**EXERCISE INSTRUCTIONS**
Set down the material exactly as given, please, from its first line through the line that includes "150), .7, var=.2, scale=14)".

**GIVEN INFORMATION**

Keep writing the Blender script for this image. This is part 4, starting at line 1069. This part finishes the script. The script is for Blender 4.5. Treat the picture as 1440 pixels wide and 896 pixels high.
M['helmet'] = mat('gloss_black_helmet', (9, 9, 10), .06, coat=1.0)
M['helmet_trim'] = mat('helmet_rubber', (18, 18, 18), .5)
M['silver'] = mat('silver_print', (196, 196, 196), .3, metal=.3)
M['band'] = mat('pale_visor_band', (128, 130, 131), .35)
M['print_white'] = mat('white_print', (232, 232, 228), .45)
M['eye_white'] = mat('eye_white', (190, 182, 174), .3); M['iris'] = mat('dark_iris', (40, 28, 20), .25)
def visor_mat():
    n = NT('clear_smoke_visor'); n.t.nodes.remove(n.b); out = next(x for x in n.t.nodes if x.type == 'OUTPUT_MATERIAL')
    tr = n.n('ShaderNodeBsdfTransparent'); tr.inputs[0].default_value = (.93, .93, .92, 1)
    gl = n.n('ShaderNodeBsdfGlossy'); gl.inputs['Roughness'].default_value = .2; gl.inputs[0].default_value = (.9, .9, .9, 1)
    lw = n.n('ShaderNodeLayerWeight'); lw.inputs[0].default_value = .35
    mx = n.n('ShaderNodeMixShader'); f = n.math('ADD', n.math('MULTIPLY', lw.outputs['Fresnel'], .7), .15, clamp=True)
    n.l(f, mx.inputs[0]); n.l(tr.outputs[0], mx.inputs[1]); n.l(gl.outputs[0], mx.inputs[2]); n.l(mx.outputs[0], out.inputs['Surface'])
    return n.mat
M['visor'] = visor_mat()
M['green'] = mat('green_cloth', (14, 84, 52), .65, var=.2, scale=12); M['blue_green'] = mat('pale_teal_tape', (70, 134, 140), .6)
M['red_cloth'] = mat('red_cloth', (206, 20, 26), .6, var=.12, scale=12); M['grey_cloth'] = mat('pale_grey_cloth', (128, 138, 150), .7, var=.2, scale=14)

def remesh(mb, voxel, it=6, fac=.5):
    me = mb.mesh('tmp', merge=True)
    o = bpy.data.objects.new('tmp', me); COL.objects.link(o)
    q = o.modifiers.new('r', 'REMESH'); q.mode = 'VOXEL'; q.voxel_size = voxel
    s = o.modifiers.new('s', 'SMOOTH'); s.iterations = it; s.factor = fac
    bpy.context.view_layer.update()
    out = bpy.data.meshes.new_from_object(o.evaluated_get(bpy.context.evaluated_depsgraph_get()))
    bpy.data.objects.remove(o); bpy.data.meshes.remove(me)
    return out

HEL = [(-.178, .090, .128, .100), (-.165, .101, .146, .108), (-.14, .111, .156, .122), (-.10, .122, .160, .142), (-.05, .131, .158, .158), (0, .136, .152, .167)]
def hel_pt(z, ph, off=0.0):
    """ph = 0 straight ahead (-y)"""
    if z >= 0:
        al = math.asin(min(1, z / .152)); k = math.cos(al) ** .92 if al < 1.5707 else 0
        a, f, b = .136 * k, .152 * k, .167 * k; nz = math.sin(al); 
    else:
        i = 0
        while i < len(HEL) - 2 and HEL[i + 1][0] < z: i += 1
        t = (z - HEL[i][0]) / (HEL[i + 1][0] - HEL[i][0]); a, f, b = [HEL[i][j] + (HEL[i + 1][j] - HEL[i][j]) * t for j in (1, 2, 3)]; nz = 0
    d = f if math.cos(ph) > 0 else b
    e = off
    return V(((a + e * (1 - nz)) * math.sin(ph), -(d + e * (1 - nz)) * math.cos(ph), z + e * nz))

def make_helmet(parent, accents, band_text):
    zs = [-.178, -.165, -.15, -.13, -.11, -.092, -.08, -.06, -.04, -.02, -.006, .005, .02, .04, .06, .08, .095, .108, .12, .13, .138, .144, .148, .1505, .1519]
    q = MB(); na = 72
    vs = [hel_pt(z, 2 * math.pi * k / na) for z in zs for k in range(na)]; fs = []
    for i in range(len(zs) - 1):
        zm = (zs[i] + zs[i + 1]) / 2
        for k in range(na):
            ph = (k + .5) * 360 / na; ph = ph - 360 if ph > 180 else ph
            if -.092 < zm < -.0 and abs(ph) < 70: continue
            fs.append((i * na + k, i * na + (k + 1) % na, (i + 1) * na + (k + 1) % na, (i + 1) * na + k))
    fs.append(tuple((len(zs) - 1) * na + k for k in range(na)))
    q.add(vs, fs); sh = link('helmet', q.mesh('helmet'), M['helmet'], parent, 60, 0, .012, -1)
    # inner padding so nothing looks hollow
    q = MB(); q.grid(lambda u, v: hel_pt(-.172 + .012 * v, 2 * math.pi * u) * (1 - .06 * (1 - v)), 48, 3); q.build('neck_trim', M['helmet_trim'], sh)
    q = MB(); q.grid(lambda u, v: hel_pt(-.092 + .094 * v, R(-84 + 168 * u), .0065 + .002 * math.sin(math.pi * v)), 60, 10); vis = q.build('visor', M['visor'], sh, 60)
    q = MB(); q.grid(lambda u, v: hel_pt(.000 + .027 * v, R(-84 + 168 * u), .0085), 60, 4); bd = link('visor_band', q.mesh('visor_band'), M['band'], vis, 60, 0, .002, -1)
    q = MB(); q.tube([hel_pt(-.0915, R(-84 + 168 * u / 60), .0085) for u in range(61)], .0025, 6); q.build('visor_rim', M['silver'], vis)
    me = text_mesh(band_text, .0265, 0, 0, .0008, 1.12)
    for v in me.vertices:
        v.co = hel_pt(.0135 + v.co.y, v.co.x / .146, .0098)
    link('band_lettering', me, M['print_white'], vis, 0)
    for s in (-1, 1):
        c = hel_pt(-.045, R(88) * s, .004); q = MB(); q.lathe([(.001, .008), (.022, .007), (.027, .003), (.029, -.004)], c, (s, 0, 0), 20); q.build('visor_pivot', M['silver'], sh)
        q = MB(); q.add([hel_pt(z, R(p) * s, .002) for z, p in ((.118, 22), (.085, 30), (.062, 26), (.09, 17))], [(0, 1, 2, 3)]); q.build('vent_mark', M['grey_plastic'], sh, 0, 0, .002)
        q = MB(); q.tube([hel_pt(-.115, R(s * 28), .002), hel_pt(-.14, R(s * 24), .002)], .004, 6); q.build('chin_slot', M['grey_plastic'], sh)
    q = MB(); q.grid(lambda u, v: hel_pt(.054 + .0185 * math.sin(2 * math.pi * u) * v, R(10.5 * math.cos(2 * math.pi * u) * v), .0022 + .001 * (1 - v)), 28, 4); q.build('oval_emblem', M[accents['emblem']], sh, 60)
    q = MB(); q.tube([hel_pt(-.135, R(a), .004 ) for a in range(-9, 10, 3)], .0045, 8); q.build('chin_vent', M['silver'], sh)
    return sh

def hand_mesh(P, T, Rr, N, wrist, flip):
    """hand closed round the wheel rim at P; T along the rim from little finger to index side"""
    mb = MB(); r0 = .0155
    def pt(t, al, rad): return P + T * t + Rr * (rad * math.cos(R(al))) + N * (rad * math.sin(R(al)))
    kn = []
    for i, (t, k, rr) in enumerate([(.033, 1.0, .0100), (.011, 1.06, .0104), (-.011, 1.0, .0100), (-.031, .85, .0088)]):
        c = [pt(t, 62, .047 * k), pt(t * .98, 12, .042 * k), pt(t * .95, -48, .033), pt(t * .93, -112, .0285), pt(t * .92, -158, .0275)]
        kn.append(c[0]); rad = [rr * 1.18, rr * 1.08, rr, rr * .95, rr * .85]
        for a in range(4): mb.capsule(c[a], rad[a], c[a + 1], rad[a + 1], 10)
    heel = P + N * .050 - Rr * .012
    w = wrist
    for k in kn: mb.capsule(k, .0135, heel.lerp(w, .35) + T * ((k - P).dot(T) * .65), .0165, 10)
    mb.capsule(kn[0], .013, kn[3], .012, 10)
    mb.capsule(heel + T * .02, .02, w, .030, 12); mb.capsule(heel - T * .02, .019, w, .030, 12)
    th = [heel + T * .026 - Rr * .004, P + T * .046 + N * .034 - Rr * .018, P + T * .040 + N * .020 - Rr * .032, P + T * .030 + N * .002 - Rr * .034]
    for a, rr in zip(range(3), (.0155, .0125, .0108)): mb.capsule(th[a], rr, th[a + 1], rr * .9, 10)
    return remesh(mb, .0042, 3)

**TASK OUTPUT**
Keep writing the Blender script for this image. This is part 4, starting at line 1069. This part finishes the script. The script is for Blender 4.5. Treat the picture as 1440 pixels wide and 896 pixels high.
M['helmet'] = mat('gloss_black_helmet', (9, 9, 10), .06, coat=1.0)
M['helmet_trim'] = mat('helmet_rubber', (18, 18, 18), .5)
M['silver'] = mat('silver_print', (196, 196, 196), .3, metal=.3)
M['band'] = mat('pale_visor_band', (128, 130, 131), .35)
M['print_white'] = mat('white_print', (232, 232, 228), .45)
M['eye_white'] = mat('eye_white', (190, 182, 174), .3); M['iris'] = mat('dark_iris', (40, 28, 20), .25)
def visor_mat():
    n = NT('clear_smoke_visor'); n.t.nodes.remove(n.b); out = next(x for x in n.t.nodes if x.type == 'OUTPUT_MATERIAL')
    tr = n.n('ShaderNodeBsdfTransparent'); tr.inputs[0].default_value = (.93, .93, .92, 1)
    gl = n.n('ShaderNodeBsdfGlossy'); gl.inputs['Roughness'].default_value = .2; gl.inputs[0].default_value = (.9, .9, .9, 1)
    lw = n.n('ShaderNodeLayerWeight'); lw.inputs[0].default_value = .35
    mx = n.n('ShaderNodeMixShader'); f = n.math('ADD', n.math('MULTIPLY', lw.outputs['Fresnel'], .7), .15, clamp=True)
    n.l(f, mx.inputs[0]); n.l(tr.outputs[0], mx.inputs[1]); n.l(gl.outputs[0], mx.inputs[2]); n.l(mx.outputs[0], out.inputs['Surface'])
    return n.mat
M['visor'] = visor_mat()
M['green'] = mat('green_cloth', (14, 84, 52), .65, var=.2, scale=12); M['blue_green'] = mat('pale_teal_tape', (70, 134, 140), .6)
M['red_cloth'] = mat('red_cloth', (206, 20, 26), .6, var=.12, scale=12); M['grey_cloth'] = mat('pale_grey_cloth', (128, 138, 150), .7, var=.2, scale=14)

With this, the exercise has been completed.